Suivant cet engouement, plusieurs productions adultes vendues comme les successeurs spirituels de Métal Hurlant furent annoncées. Netflix ouvrit la brèche avec Love, Death + Robots, puis Adult Swim avec Primal qui marquait aussi le grand retour de Genndy Tartakovsky, papa des dessins-animés phare de l’écurie Cartoon Network, Amazon Prime accueille l’adaptation animée du comic Invincible, et des sitcoms animées tels Rick & Morty modernisent la formule inaugurée trente ans avant par les Simpson ou Family Guy. Ces séries ont en commun d’avoir été présentées comme le renouveau de l’animation pour adultes. Certaines tinrent leurs promesses, d’autres parurent être des arnaques.
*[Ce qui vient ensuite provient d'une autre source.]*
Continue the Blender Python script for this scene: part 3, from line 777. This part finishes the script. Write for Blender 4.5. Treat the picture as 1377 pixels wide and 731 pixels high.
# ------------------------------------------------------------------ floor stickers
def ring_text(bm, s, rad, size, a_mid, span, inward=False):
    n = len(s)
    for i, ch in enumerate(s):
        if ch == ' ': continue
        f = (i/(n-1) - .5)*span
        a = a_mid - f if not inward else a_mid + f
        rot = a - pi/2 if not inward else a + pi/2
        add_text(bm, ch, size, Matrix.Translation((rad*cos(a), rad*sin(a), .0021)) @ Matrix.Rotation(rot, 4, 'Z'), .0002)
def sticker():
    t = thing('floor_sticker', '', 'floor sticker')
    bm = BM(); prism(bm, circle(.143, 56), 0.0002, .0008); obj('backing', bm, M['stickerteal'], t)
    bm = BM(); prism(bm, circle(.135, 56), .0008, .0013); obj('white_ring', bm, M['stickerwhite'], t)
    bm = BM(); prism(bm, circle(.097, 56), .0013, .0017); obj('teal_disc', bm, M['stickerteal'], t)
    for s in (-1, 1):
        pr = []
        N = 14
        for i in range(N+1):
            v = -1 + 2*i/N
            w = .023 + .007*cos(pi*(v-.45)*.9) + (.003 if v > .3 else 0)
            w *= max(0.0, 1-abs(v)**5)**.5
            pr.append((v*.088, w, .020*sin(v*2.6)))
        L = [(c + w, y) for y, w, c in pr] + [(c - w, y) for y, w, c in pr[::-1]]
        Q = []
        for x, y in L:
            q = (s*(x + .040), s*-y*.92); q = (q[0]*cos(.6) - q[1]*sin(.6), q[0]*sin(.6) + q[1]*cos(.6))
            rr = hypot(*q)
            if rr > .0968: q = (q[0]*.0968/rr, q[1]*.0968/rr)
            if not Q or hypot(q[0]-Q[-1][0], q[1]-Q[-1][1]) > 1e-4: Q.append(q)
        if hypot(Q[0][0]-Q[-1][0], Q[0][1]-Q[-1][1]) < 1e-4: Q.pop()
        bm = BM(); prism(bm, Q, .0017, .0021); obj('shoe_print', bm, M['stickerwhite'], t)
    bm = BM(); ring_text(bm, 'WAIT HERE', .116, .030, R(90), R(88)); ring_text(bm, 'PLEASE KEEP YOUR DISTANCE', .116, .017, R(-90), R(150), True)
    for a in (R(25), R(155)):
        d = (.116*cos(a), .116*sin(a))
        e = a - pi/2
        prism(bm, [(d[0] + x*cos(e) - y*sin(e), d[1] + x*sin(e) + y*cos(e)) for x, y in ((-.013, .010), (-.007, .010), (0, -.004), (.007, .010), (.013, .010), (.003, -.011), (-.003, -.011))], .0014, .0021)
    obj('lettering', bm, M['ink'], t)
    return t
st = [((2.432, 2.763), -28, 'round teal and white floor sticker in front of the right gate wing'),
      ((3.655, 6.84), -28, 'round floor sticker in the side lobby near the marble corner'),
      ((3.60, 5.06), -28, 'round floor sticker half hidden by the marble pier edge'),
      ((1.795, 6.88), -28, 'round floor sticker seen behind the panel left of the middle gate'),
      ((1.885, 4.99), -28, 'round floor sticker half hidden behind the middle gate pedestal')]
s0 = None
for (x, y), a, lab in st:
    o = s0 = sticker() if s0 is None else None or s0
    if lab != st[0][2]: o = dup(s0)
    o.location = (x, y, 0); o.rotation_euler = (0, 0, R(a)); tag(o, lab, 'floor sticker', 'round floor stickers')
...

On peut comprendre alors que certains internautes prennent la mouche, car s’ils font la confusion entre « adulte » et « mature », c’est parce que la communication est coupable des mêmes raccourcis. Ainsi, la série animée tirée de la licence Cyberpunk s’appuie sur les mêmes arguments visuels et superficiels de la violence grandiloquente et de l’imagerie sexuelle pour se vendre aux futurs abonnés de Netflix, alors que son histoire est bien plus riche thématiquement.

Un monde encombré de signaux et de stimuli, refusant de laisser à notre esprit le temps de souffler, assailli que nous sommes par l’information visuelle et sonore, n’est pas un environnement propice à la réflexion ou aux discussions respectueuses. Nous sommes ainsi réduits à dégurgiter ce trop-plein qui déforme notre vision du monde, des êtres, de l’art et de la culture. Ce trop-plein peut créer le rejet, surtout si l’on est assailli d’éléments qui heurtent nos sensibilités. Ce n’est jamais une excuse pour devenir censeur mais c’est hélas un pur produit de notre temps.

Afin de résoudre cela, il nous faudra bien un jour nous pencher sur l’origine de nos turpitudes et discuter de notre relation à internet, entre adultes, matures et pondérés.